Scene script records

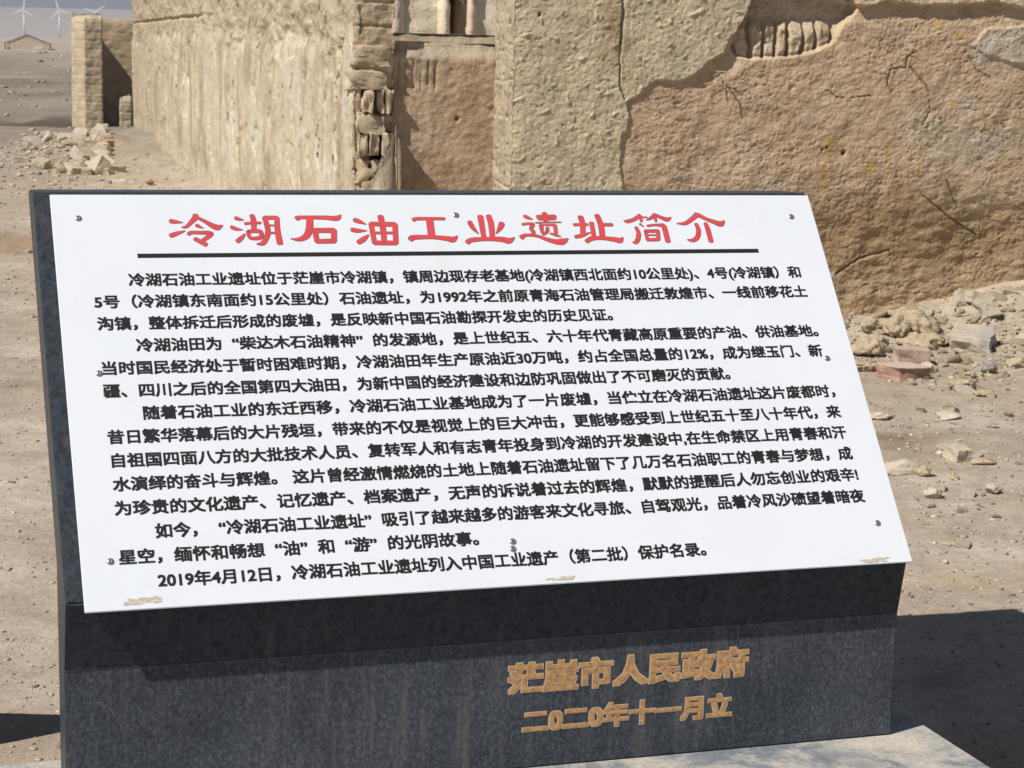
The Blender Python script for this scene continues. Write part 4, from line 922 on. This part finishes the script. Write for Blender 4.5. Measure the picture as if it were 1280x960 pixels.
for k in range(290):
    pr_ = protos[k % 6]; o = pr_.copy(); o.name = 'adobe_rubble'; COL.objects.link(o)
    t = rr.random(); u = rr.gauss(0, 1)
    x = -6.0+0.55*rr.gauss(0, 1); y = 29.6+2.6*rr.gauss(0, 1)
    x += (29.6-y)*0.16
    y = min(max(y, 24.9), 34.5); x = max(x, -7.5-0.1*(y-30)); x = min(x, -4.95-0.21*(y-25.0)-0.12)
    sz = 0.06+0.16*rr.random()**1.7
    o.scale = (sz*(1.0+0.6*rr.random()), sz*(0.8+0.4*rr.random()), sz*(0.5+0.3*rr.random()))
    place(o, x, y, gh(x, y)+o.scale.z*0.34, rr.random()*6.28, rr.gauss(0, 0.35), rr.gauss(0, 0.35))
    tag(o, HEAPLAB, 'rubble', 'lumps of the rubble heap')
BANKLAB = 'broken mud lump strewn on the debris bank below the big brown wall'
for k in range(95):
    pr_ = protos[(k*7) % 6]; o = pr_.copy(); o.name = 'mud_lump'; COL.objects.link(o)
    s_ = 1.75+1.9*rr.random(); e_ = -0.12-2.3*rr.random()**1.5
    x, y = bxy(s_, e_); sz = 0.035+0.085*rr.random()**2
    o.scale = (sz*(1.0+0.7*rr.random()), sz, sz*(0.45+0.35*rr.random()))
    place(o, x, y, gh(x, y)+o.scale.z*0.2, rr.random()*6.28, rr.gauss(0, 0.3), rr.gauss(0, 0.3))
    tag(o, BANKLAB, 'mud lump', 'mud lumps on the debris bank')
SMALLLAB = 'small tan stone scattered on the bare ground among many like it'
for k in range(120):
    pr_ = protos[(k*5) % 6]; o = pr_.copy(); o.name = 'small_stone'; COL.objects.link(o)
    if k < 100:
        y = 6.6+6.0*rr.random()**0.7; x = y*(0.205+0.06*rr.random())-0.03*rr.random()
    else:
        y = 8+14*rr.random(); x = -y*(0.205+0.06*rr.random())
    s_, e_ = to_se(x, y)
    if e_ > -0.05 and s_ > 0: y -= 1.0
    sz = 0.014+0.036*rr.random()**2+0.035*(y > 9)*rr.random()**1.5
    o.scale = (sz*(1.0+0.6*rr.random()), sz, sz*(0.35+0.3*rr.random()))
    place(o, x, y, gh(x, y)+o.scale.z*0.2, rr.random()*6.28, rr.gauss(0, 0.3), rr.gauss(0, 0.3))
    tag(o, SMALLLAB, 'stone', 'small stones scattered on the ground')
for p_ in protos: bpy.data.objects.remove(p_)

def gravel():
    n = 22000
    y = 4.2+10.5*rng.rand(n)**1.3; x = np.where(rng.rand(n) < 0.72, y*(0.13+0.19*rng.rand(n)), -y*(0.17+0.12*rng.rand(n)))
    m2 = int(n*0.12); y[:m2] = 14+14*rng.rand(m2); x[:m2] = -y[:m2]*(0.16+0.10*rng.rand(m2))
    m3 = int(n*0.16); y[m2:m3] = 30+110*rng.rand(m3-m2)**1.6; x[m2:m3] = -y[m2:m3]*(0.175+0.09*rng.rand(m3-m2))
    s_, e_ = to_se(x, y); ok = ~((e_ > 0.0) & (s_ > -0.1)); x, y = x[ok], y[ok]; n = len(x)
    k1 = 1500                                             # chips round the heap and over the bank
    hx = -6.0+0.75*rng.randn(k1); hy = 29.4+3.0*rng.randn(k1); hx = hx+(29.4-hy)*0.16
    ok = hx < -4.98-0.21*(hy-25.0); hx, hy = hx[ok], hy[ok]
    bs = 1.6+2.1*rng.rand(2200); be = -0.05-2.4*rng.rand(2200)**1.4
    bx_ = OB[0]+E1[0]*bs+E2[0]*be; by_ = OB[1]+E1[1]*bs+E2[1]*be
    n0 = len(x); x = np.concatenate([x, hx, bx_]); y = np.concatenate([y, hy, by_]); n = len(x)
    bm = bmesh.new(); bmesh.ops.create_icosphere(bm, subdivisions=1, radius=1.0)
    bv_ = np.array([v.co[:] for v in bm.verts]); bf = np.array([[v.index for v in f.verts] for f in bm.faces]); bm.free()
    sz = (0.0014+0.0062*rng.rand(n)**5)*(1+0.10*np.minimum(y-4, 26))*np.where(y > 29, 1.8, 1.0)*(1+0.03*np.maximum(y-30, 0)); nv = len(bv_)
    sz[n0:n0+len(hx)] = 0.012+0.035*rng.rand(len(hx))**2; sz[n0+len(hx):] = 0.005+0.016*rng.rand(n-n0-len(hx))**2.5
    V = bv_[None]*(0.7+0.6*rng.rand(n, nv, 1))*np.stack([sz*(1+0.6*rng.rand(n)), sz, sz*0.6], -1)[:, None, :]
    a = rng.rand(n)*6.28; ca, sa = np.cos(a)[:, None], np.sin(a)[:, None]
    X = V[..., 0]*ca-V[..., 1]*sa; Y = V[..., 0]*sa+V[..., 1]*ca
    V = np.stack([X+x[:, None], Y+y[:, None], V[..., 2]+(ground_h(x, y)+sz*0.15)[:, None]], -1)
    F = (bf[None]+(np.arange(n)*nv)[:, None, None]).reshape(-1, 3)
    t = rng.rand(n)[:, None]; c = np.array([0.33, 0.26, 0.19])*(1-t)+np.array([0.50, 0.42, 0.33])*t
    dk = rng.rand(n) < 0.08; c[dk] = [0.20, 0.17, 0.145]; br = rng.rand(n) < 0.04; c[br] = [0.62, 0.56, 0.47]
    o = np_mesh('gravel', V.reshape(-1, 3), F, M_ground, col=np.repeat(c, nv, 0), smooth=False)
    tag(o, kind='stuff')
gravel()

# ------------------------------------------------------------------ far hut and wind turbines
hut = empty('gabled_hut', (-60.85, 254.0, -0.1), 0.235)
def poly_prism(name, prof, y0, y1, mat, parent):
    bm = bmesh.new(); a = [bm.verts.new((p[0], y0, p[1])) for p in prof]; c = [bm.verts.new((p[0], y1, p[1])) for p in prof]
    bm.faces.new(a); bm.faces.new(c[::-1])
    for k in range(len(prof)): bm.faces.new((a[k], a[(k+1) % len(prof)], c[(k+1) % len(prof)], c[k]))
    return bm_obj(name, bm, mat, parent)
M_hut = flat_mat('hut_wall', (0.52, 0.44, 0.33), 0.95, 0.2, 3)
poly_prism('wall', [(-2.4, -0.3), (2.55, -0.3), (2.55, 0.75), (0, 1.80), (-2.4, 0.80)], 0, 7.0, M_hut, hut)
rf = poly_prism('roof', [(-2.75, 0.72), (0, 1.82), (2.9, 0.66), (2.9, 0.81), (0, 1.97), (-2.75, 0.87)], -0.06, 7.4, M_roof, hut)
poly_prism('white_patch', [(0.75, 0.15), (1.9, 0.15), (1.9, 0.62), (0.75, 0.55)], -0.05, -0.003, M_limewash, hut)
poly_prism('door_post', [(-2.75, -0.2), (-2.58, -0.2), (-2.58, 0.75), (-2.75, 0.72)], -0.3, -0.1, M_roof, hut)
poly_prism('door_post', [(2.68, -0.2), (2.85, -0.2), (2.85, 0.66), (2.68, 0.72)], -0.3, -0.1, M_roof, hut)
tag(hut, 'small gabled mud hut with dark roof edge far off on the plain', 'hut')

def turbine(x, y, zb, hub, blade, ang, label):
    t = empty('wind_turbine', (x, y, zb))
    bm = bmesh.new(); bmesh.ops.create_cone(bm, cap_ends=True, segments=20, radius1=2.6, radius2=1.5, depth=hub+3)
    bmesh.ops.translate(bm, vec=(0, 0, (hub-3)/2), verts=bm.verts); bm_obj('tower', bm, M_turb, t, True)
    bm = bmesh.new(); bmesh.ops.create_cube(bm, size=1.0); bmesh.ops.scale(bm, vec=(3.0, 8.0, 3.0), verts=bm.verts)
    bmesh.ops.translate(bm, vec=(0, 0.5, hub+0.5), verts=bm.verts); bmesh.ops.bevel(bm, geom=list(bm.edges), offset=0.6, segments=2, affect='EDGES')
    bm_obj('nacelle', bm, M_turb, t)
    bm = bmesh.new(); bmesh.ops.create_uvsphere(bm, u_segments=16, v_segments=10, radius=1.7); bmesh.ops.translate(bm, vec=(0, -4.6, hub+0.5), verts=bm.verts)
    bm_obj('hub', bm, M_turb, t, True)
    for k in range(3):
        bm = bmesh.new(); rings = []
        for r, ch, th in ((0.5, 1.3, 1.2), (blade*0.2, 3.2, 0.9), (blade*0.6, 2.0, 0.5), (blade, 0.6, 0.2)):
            rings.append([bm.verts.new((ch*cx_, th*cy_, r)) for cx_, cy_ in ((-0.5, 0), (0, 0.5), (0.5, 0), (0, -0.5))])
        for r0, r1 in zip(rings[:-1], rings[1:]):
            for j in range(4): bm.faces.new((r0[j], r0[(j+1) % 4], r1[(j+1) % 4], r1[j]))
        bm.faces.new(rings[0]); bm.faces.new(rings[-1][::-1])
        o = bm_obj('blade', bm, M_turb, t); o.location = (0, -4.6, hub+0.5); o.rotation_euler = (0, ang+k*2.0944, 0)
    tag(t, label, 'wind turbine', 'wind turbines on the far plain')
turbine(-1012, 4200, gh(-1012, 4200), 54-gh(-1012, 4200), 27, 0.12, 'white wind turbine on the plain, leftmost, above the gabled hut')
turbine(-940, 4200, gh(-940, 4200), 54-gh(-940, 4200), 28, -0.30, 'white wind turbine between the leftmost turbine and the ruined porch pier')
turbine(-866, 4200, gh(-866, 4200), 51-gh(-866, 4200), 28, 0.9, 'white wind turbine half hidden, only blades showing over the ruined porch')
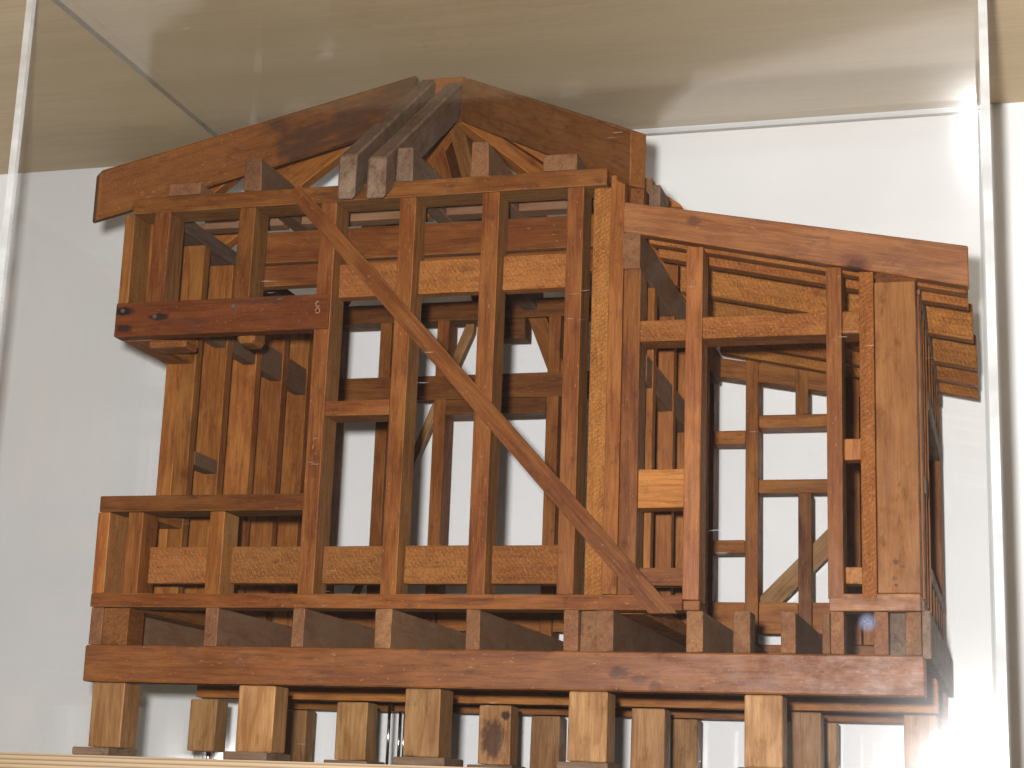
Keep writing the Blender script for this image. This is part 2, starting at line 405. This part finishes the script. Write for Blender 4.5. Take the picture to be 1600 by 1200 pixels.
box('bearer', 0, 620, -2, 22, 74, 101, 'bearer', T, 1.0, bev=1.1)
box('bearer', -8, 619, 209, 234, 75, 101.2, 'gold', T, 0.95)
box('bearer', 0, 619.5, 371, 396, 74.5, 101, 'gold', T, 0.9)

# floor joists
JZ0, JZ1 = 101.4, 129.8
for x0, x1, m, t in ((1, 11.3, 'brown', 1.1), (97, 107.4, 'brown', 1.1), (167, 176.5, 'brown', 1.15), (232, 244.4, 'brown', 1.25), (301, 311.3, 'brown', 1.1),
                     (373, 383.5, 'brown', 1.2), (396, 408.6, 'brown', 1.1), (460, 471.8, 'brown', 1.3), (492.4, 504.2, 'brown', 1.0),
                     (525, 535, 'brown', 1.25), (553, 557.8, 'brown', 1.1), (558.3, 567.3, 'brown', 1.3), (587, 596.5, 'brown', 1.25), (607.7, 618, 'brown', 1.2)):
    ye = 24 + rj(3) if x0 in (492.4, 553, 558.3) else 394 + rj(1)     # stubs at the doorway
    box('floor_joist', x0, x1, rj(0.5), ye, JZ0, JZ1, m, T, t, 'y')
box('joist_block', 11.8, 33, 0.6, 26, JZ0, JZ1 - 0.3, 'redrough', T, 0.85, 'y')
box('joist_block', 384, 395.6, 5, 40, JZ0, JZ1, 'brown', T, 1.2, 'y')
box('joist_block', 597, 607.2, 8, 40, JZ0, JZ1, 'grey', T, 0.8, 'y')
box('rim_joist', 618.6, 624, 3, 396, 99, 131, 'grey', T, 1.3)

# wall plates
box('bottom_plate', 0, 457, 0, 26, 130.2, 140.6, 'red', T, 1.1)
box('bottom_plate', 457.6, 469, 0.4, 26, 130.2, 137, 'red', T, 1.0, 'x')
box('bottom_plate', 557.5, 618, 0, 26, 130.4, 142, 'tan', T, 0.95)
box('bottom_plate', 0, 617, 369, 395, 130.2, 140.4, 'gold', T, 0.9)
box('bottom_plate', 0, 26, 27, 368, 130.2, 140.4, 'red', T, 0.95)
box('bottom_plate', 399, 425, 27, 368, 130.2, 140.4, 'gold', T, 0.9)
box('bottom_plate', 592, 619, 27, 368, 131.5, 141, 'grey', T, 1.2)
box('top_plate', 6, 396.4, 0, 27, 445, 458, 'red', T, 1.0)
box('top_plate', 0, 27, 27.6, 395, 447, 459.5, 'grey', T, 0.9)
box('top_plate', 399, 425, 27.6, 368, 446, 458.5, 'brown', T, 1.0)
box('top_plate', 0, 404, 369.5, 395, 452.2, 471, 'red', T, 0.8)

# front wall studs
def stud(x0, x1, z0, z1, m='red', t=1.0, y0=0.0, y1=26.0):
    return box('stud', x0, x1, y0 + rj(0.3), y1, z0, z1, m, T, t, 'z')
SB = 140.8
stud(169.2, 181.6, 137, 444.8, 'red', 1.0, 0, 27)
stud(234, 246.6, 135, 444.8, 'red', 1.05)
stud(300.2, 313.6, 135.4, 444.8, 'red', 1.05)
stud(366.6, 379, SB, 444.8, 'red', 1.05)
box('stud', 386, 399.3, 4, 30, SB, 444.3, 'saw', T, 0.95, 'z')
stud(399.9, 410.2, SB, 452, 'gold', 0.9)
stud(411, 423.2, SB, 378.6, 'red', 1.05)
stud(457, 468.6, 137.4, 393, 'tan', 0.95)
stud(556.8, 567.5, 138.5, 372.5, 'red', 1.1)
box('stud', 579.6, 589.6, -0.6, 20, 138.6, 368, 'saw', T, 1.0, 'z')
box('corner_post', 590.3, 618, 0.5, 27, 142.4, 360, 'cpost', T, 1.0, 'z')
box('post_cap', 591, 619, 1.5, 27, 360.5, 368, 'redrough', T, 0.7, 'x')
# low wall under the corner window
stud(0, 10, SB, 202.8, 'tan', 1.15, 0, 30)
stud(25.4, 38, 138, 202.8, 'gold', 0.85)
stud(94.4, 106.6, 137, 202.8, 'red', 1.25)
box('sill_plate', 0.6, 171, -0.5, 27, 203.2, 215.4, 'red', T, 0.85)
box('sill_plate', 0.3, 27, 27.5, 88.5, 203.2, 215.2, 'gold', T, 0.8)
stud(0, 10, SB, 202.8, 'gold', 0.8, 60, 73)
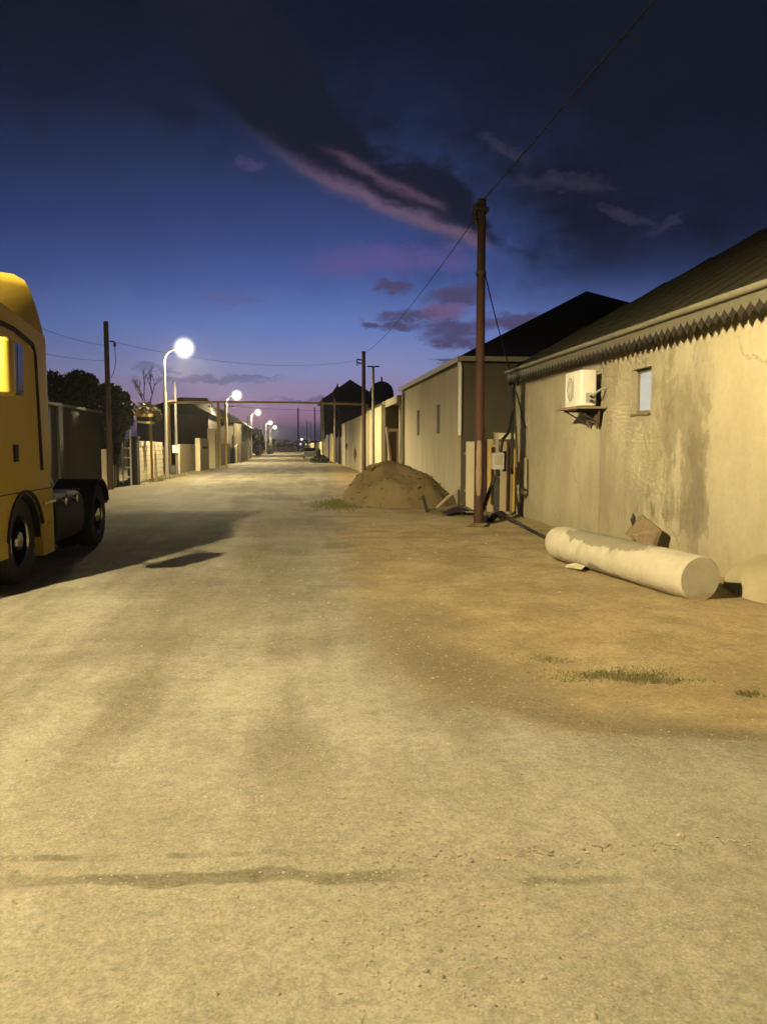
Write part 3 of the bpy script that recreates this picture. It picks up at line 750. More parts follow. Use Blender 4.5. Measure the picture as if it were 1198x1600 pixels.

* _What is asked_
Return verbatim the lines that run from the line containing "Keep writing the" through the line containing "box('bearer', 0, 619.5, 371, 396, 74.5, 101, 'gold', T, 0.9)", inclusive.

* _Exercise solution_
Keep writing the Blender script for this image. This is part 2, starting at line 405. This part finishes the script. Write for Blender 4.5. Take the picture to be 1600 by 1200 pixels.
box('bearer', 0, 620, -2, 22, 74, 101, 'bearer', T, 1.0, bev=1.1)
box('bearer', -8, 619, 209, 234, 75, 101.2, 'gold', T, 0.95)
box('bearer', 0, 619.5, 371, 396, 74.5, 101, 'gold', T, 0.9)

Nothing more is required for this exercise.